La première fois que je t’ai vraiment découverte et aimée à la folie, c’était en 1986, mon premier festival à Cannes. À l’époque, tu n’avais pas de rivales et sur la Croisette tu régnais en déesse triomphante. Nous passions des heures et des heures à déguster des spots acidulés, des petits bijoux sucrés… que les agences du monde entier ciselaient. On te décernait un Grand Prix, la récompense suprême convoitée par tout créatif sensé.
Tu faisais partie de ma vie. Tu m’encourageais : « Just do it » Tu me prévenais : « Un verre ça va, trois verres, bonjour les dégâts». Tu me consolais : « Happiness is a cigar called Hamlet ». Tu me grondais : « Il faudrait être fou pour dépenser plus ! » Tu n’avais pas peur de me dire la vérité : « Pour parler franchement, votre argent m’intéresse ». Et tu me faisais hurler de rire avec ce chanceux du Loto qui chantait : « Au revoir président ! »
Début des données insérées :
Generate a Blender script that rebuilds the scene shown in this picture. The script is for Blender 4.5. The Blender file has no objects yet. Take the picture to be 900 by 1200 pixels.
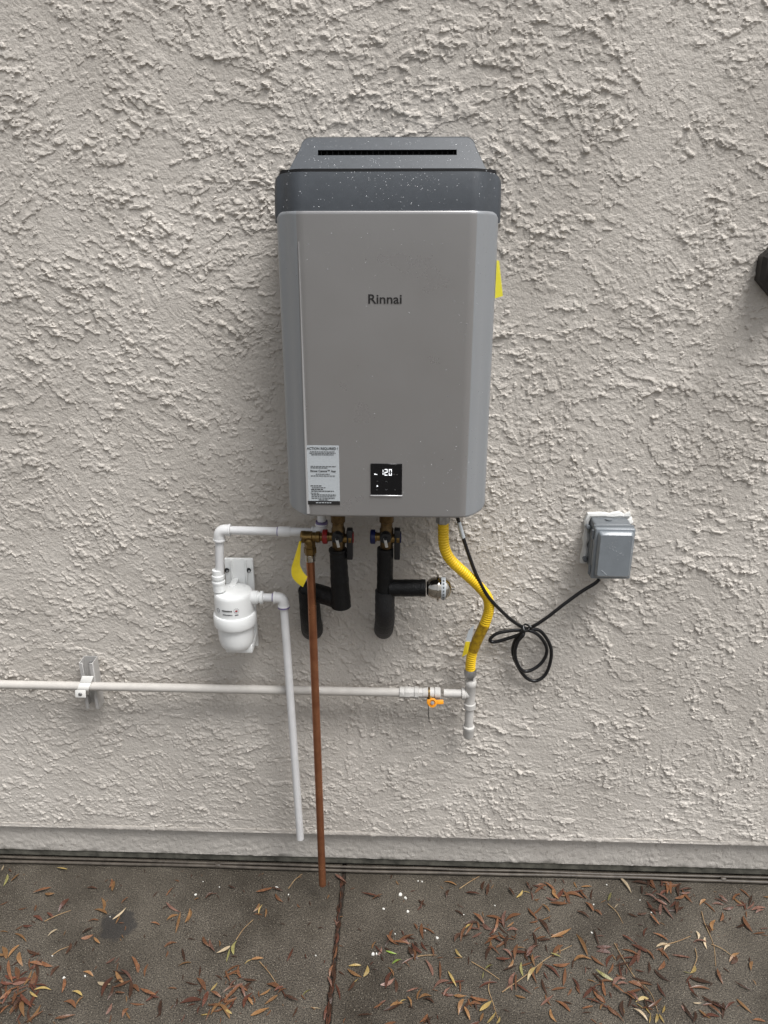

Tu vois, je me souviens toujours avec bonheur de tes sagas incroyables, de tes slogans, entrés parfois dans la langue quotidienne, de tes musiques et jingles que nous fredonnions : « Pa-pa-pa-pa-pa-pam… » (Dim) ou encore : « Dans Banga y’a des fruits, juste c’qu’il faut… »
Et puis un jour, sans que tu t’y attendes, une autre reine, beaucoup plus jeune, parée d’atouts qu’elle croyait irrésistibles, s’est mise à te narguer. Les Gafa et la dynastie Internet ont essayé de te détrôner. Ils sont partout aujourd’hui sur la Croisette pour ces Lions 2018. Tu as résisté avec courage. Parfois ton manque de créativité m’a un peu déçue, la faute aux annonceurs trop craintifs.
Mais crois-en Bernanos : « Il n’est de véritable déception que de ce qu’on aime ». Et alors qu’on va célèbrer ton arrivée il y a cinquante ans sur nos petits écrans en France, j’ai toujours envie de te dire : « t’as d’beaux yeux, tu sais ».